Objective: Read through the entries below and return each line with the word "pixels".

=======

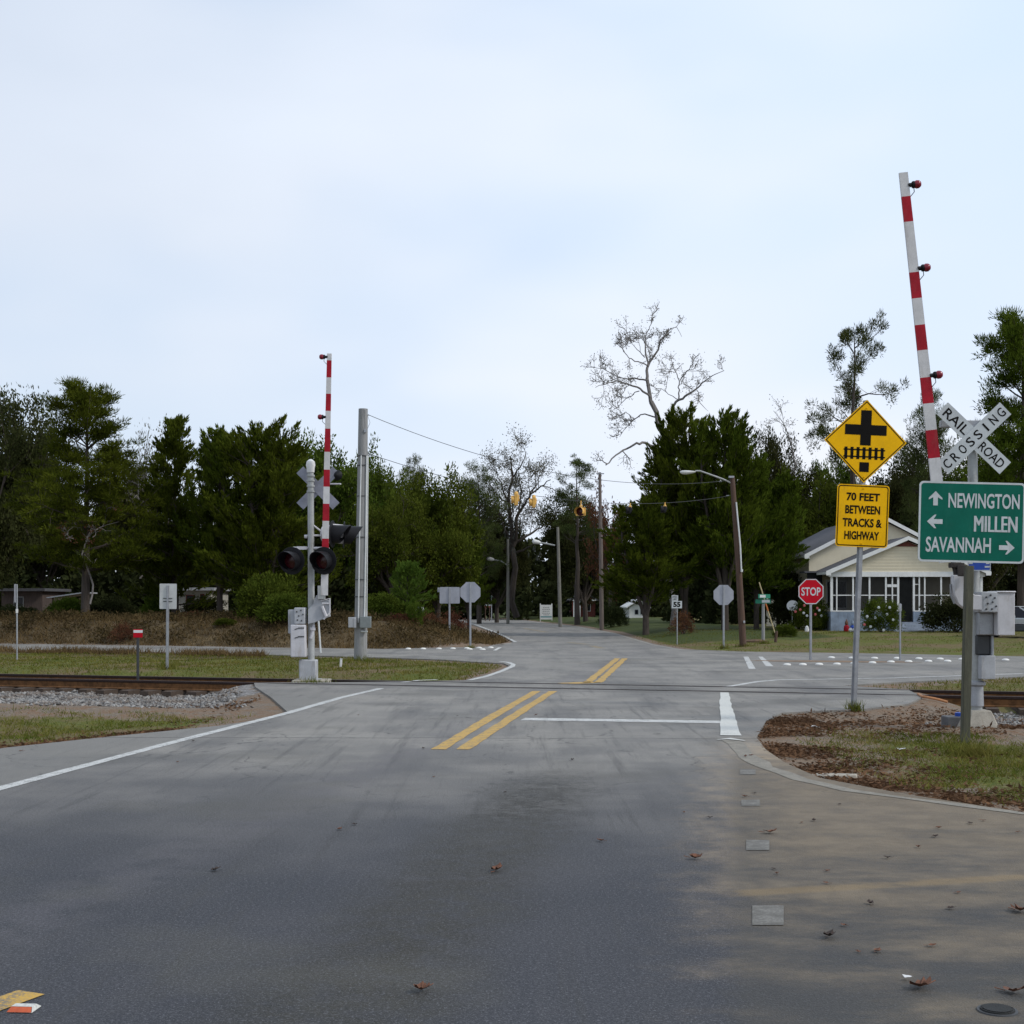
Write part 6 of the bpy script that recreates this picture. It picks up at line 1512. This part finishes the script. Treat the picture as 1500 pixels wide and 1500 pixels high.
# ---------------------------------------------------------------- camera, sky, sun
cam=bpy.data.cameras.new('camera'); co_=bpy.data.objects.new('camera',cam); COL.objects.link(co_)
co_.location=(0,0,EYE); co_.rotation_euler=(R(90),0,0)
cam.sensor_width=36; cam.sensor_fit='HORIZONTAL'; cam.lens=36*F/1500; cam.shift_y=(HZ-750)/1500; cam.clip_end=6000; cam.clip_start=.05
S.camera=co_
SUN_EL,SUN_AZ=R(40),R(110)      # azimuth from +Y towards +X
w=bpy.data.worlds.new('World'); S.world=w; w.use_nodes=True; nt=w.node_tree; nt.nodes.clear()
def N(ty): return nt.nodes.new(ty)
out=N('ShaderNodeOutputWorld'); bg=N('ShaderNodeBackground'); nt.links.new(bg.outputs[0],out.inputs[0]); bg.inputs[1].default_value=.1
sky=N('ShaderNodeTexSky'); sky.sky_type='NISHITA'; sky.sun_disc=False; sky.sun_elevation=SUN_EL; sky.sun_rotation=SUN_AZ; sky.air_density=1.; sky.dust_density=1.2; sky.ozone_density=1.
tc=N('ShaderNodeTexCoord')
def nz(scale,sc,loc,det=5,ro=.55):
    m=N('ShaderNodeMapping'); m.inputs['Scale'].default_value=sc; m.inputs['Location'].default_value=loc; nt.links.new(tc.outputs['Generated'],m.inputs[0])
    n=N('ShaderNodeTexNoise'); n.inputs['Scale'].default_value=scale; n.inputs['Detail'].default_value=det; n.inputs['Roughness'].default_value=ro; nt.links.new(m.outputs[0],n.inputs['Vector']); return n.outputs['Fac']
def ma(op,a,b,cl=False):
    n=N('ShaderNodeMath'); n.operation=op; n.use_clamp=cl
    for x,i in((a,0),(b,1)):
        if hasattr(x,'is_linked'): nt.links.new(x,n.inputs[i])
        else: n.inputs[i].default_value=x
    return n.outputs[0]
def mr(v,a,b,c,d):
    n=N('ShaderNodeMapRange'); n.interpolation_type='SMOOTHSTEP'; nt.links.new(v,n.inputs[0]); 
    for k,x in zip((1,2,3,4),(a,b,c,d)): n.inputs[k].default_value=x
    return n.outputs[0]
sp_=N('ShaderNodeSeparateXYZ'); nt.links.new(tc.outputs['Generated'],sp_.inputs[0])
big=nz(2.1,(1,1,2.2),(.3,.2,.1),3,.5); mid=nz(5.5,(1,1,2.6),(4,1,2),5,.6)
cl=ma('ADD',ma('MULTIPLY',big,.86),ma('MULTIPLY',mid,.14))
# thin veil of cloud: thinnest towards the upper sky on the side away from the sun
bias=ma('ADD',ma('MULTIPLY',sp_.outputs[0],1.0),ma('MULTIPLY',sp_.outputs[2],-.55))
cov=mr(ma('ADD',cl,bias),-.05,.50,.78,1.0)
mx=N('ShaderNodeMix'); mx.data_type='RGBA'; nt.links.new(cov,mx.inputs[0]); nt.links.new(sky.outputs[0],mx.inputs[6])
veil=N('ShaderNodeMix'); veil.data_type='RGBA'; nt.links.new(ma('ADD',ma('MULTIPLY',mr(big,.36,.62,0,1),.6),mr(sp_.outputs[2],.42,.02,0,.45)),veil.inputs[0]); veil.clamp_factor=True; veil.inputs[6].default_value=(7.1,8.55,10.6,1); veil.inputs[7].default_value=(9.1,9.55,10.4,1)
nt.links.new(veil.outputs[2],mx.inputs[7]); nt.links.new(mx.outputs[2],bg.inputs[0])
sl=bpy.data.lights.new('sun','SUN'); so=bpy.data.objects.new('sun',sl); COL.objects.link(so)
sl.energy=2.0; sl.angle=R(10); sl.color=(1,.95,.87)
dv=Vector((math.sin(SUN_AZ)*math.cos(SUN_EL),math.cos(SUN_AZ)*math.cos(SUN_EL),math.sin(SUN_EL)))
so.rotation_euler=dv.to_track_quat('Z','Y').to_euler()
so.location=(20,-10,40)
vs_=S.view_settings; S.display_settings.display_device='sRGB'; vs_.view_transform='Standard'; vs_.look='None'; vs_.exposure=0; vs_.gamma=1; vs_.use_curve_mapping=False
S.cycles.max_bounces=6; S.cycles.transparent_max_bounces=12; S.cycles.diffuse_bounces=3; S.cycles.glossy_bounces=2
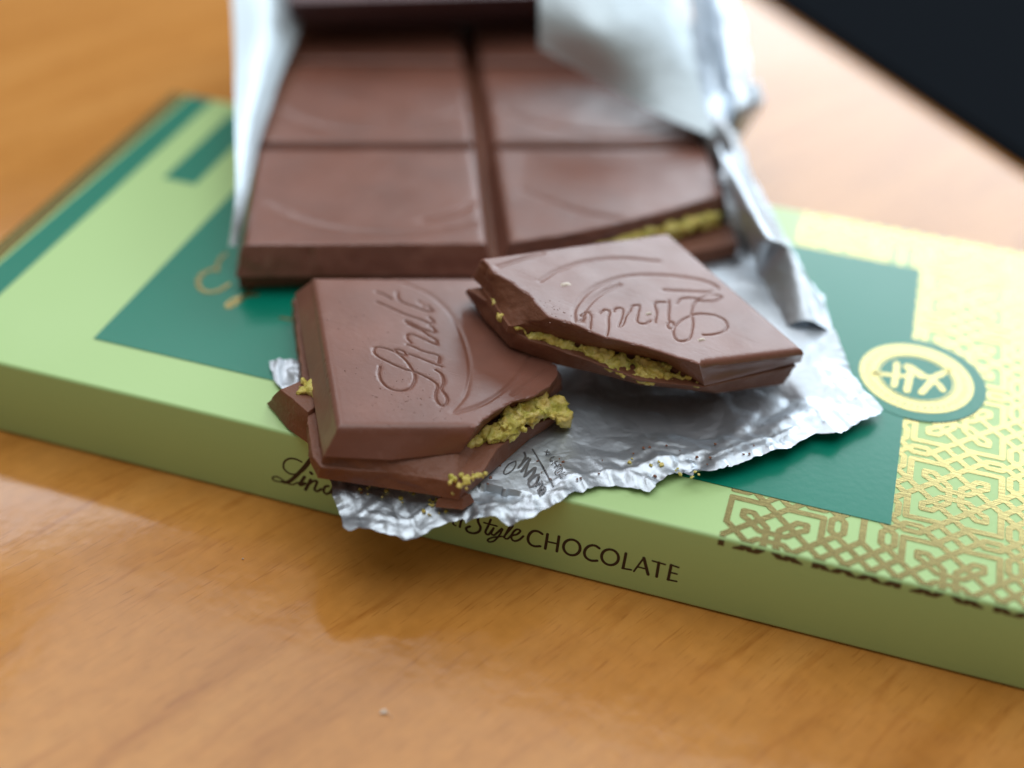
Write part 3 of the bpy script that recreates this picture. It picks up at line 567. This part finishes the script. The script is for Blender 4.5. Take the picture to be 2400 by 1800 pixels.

=======

Task response:
Write part 6 of the bpy script that recreates this picture. It picks up at line 1512. This part finishes the script. Treat the picture as 1500 pixels wide and 1500 pixels high.
Write part 3 of the bpy script that recreates this picture. It picks up at line 567. This part finishes the script. The script is for Blender 4.5. Take the picture to be 2400 by 1800 pixels.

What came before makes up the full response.